By the second or third round of “What will happen if…?” students are laughing out loud.  But they are also beginning to realize that the story is so unpredictable that even the craziest or silliest prediction may actually be correct. The humorous atmosphere eases apprehensions about the demands of the new grammar structure. The lesson becomes a matter of fun, and the learning finds a place in students’ memories.

Bonus Learning Opportunities

This exercise, like any modeled on it, can easily be used as a springboard for various post-exercise activities. One that I have used allows students to prepare sketches during which they pose the “What will happen if…?” question at key points.

Also, this exercise, because of its unpredictable content and its openness to creative input, encourages students to use (and often look up) original or precise vocabulary.

Creating a Similar Story

In my experience, it is often possible to take a fairly ordinary story and add a few elements of danger or mystery to create a suspenseful and fairly unpredictable tale. Including characters who have uncanny problems and who are normally associated with other social contexts usually adds color in a hurry.

Thursday, April 23, 2009

Teaching Articles: A Listening Activity

By Anthea Tillyer
City University of New York

Founder, TESL-L Electronic Discussion Forum
Anthea.Tillyer@hunter.cuny.edu

Ah, articles. I love ‘em! We should all love them because they keep us in business (along with prepositions, of course).

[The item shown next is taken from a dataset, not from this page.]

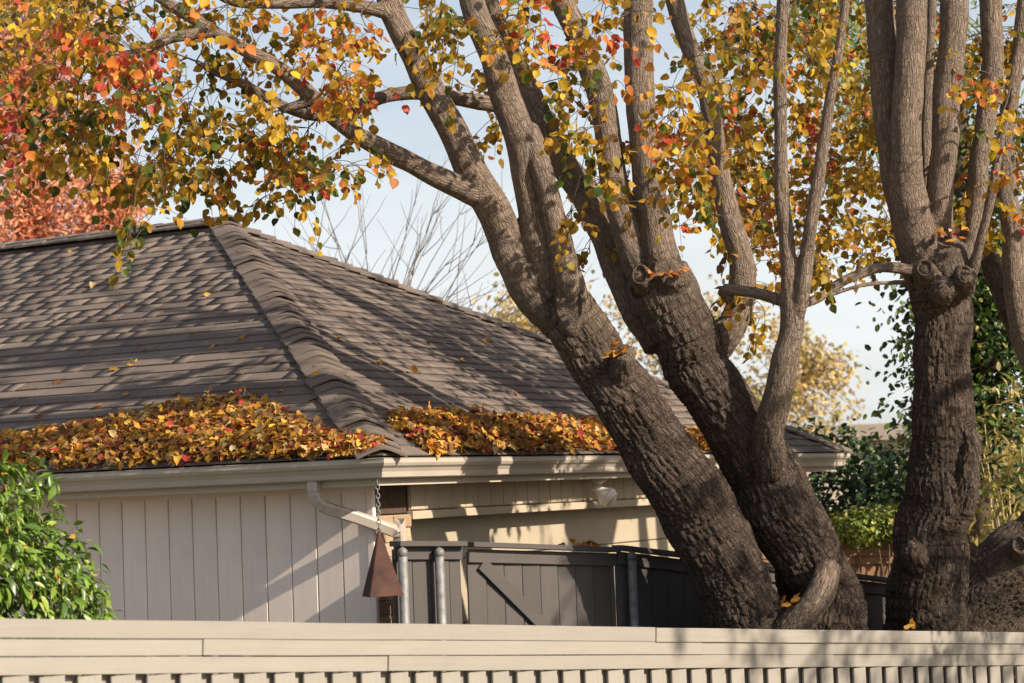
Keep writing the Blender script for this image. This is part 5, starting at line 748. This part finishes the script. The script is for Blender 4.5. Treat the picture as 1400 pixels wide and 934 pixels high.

I have lost faith in teaching articles through reading, partly because if someone is reading well and fluently, they are not actually reading the articles (or most prepositions or other non-content words).

I think that listening is the best way to learn/teach articles. I mean, listening to native speakers in movies or shows or even speeches. One activity that is very popular (and successful) is with a piece of video – a very short piece, perhaps a commercial or two.

Before class, first make/get a transcript of the video; then remove all the articles and replace them with spaces or lines or whatever. Next, put some additional spaces before some of the plural nouns or non-count nouns where no article is needed, and then a few additional spaces or lines at random throughout the text. These latter ones are the “decoys” and that’s where most of the fun is.

In class, put the students in groups and invite them to insert A, AN, or THE in the appropriate places or leave the blanks blank. Of course, you have to explain that some of the blanks are just there as decoys. If the students are in groups of three, they can assign roles: one is the writer (of the group’s decisions about answers), one is the speaker (when it is time to share answers with the rest of the class), and one is the “explainer” (who will explain the rationale behind the group’s choices).

When all the groups have finished this activity, play the video and invite the students to check the choices they made for the blanks in the text against what they hear on the video. Then they can consult again. Finally, as a plenary activity, the class can go over the text and get the right answers.

You can also switch the order and play the video first and then have the students try to decide where the articles should go in the transcript.

Also, sometimes it is good to give the same text a week or so later, as a surprise follow-up, just to see if the knowledge “stuck”.